When I think of overpowered I generally tie it to how many hoops you have to jump through. How many hoops do you have to jump through to make a mage/fighter/thief effective, how many more to make them powerful, how many more to make them insanely powerful. IMO most of the class types should not have to jump through many hoops to be effective, generally leveling up and acquiring loot should handle that. If the game is easy at that point, then I think you are overpowered.
But once you start having to jump through extra hoops I am not too concerned with being overpowered since you are making a conscious effort to gain extra power. If those hoops are too easy to jump through that may be an issue. But when people talk about the overpowered mages it is usually a guy who enchanted everything to boost his magic, who stacked weakness effects to have stupidly powerful spells and has a bucket of potions. That is quite a few hoops some easier than others, some are if it weren't for the lame level scaling I'd call an exploit but it is on the high end of hoop jumping IMO, especially considering how long it takes to level skills if you don't game the system on that. I am not sure I'd call that kind of overpowered a big problem.
This is a nice summing-up of the issue.
Yes - if a player just plays along and sort of falls into being overpowered, that's a problem that needs to be addressed.
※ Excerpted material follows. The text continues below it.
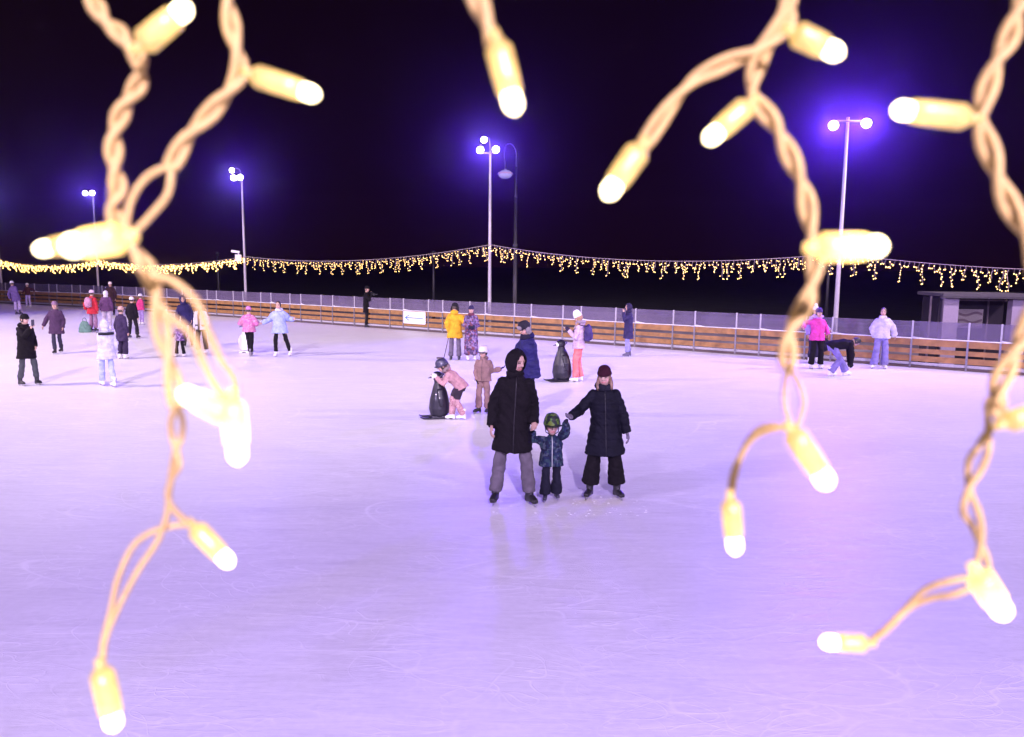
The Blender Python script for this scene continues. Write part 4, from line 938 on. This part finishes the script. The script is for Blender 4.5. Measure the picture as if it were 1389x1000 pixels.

However, if a player invests a considerable amount of very specifically directed time and effort into the specific goal of becoming overpowered, and ends up overpowered, I see nothing at all wrong with that, and I don't see how the fact that others might take issue with that is even pertinent.
As you say, it's all about how many hoops one has to jump through. If one can only become overpowered through a conscious and deliberate round of hoop-jumping, I don't see the problem. Anybody who doesn't want to become that overpowered is certainly not being forced into jumping through all those hoops.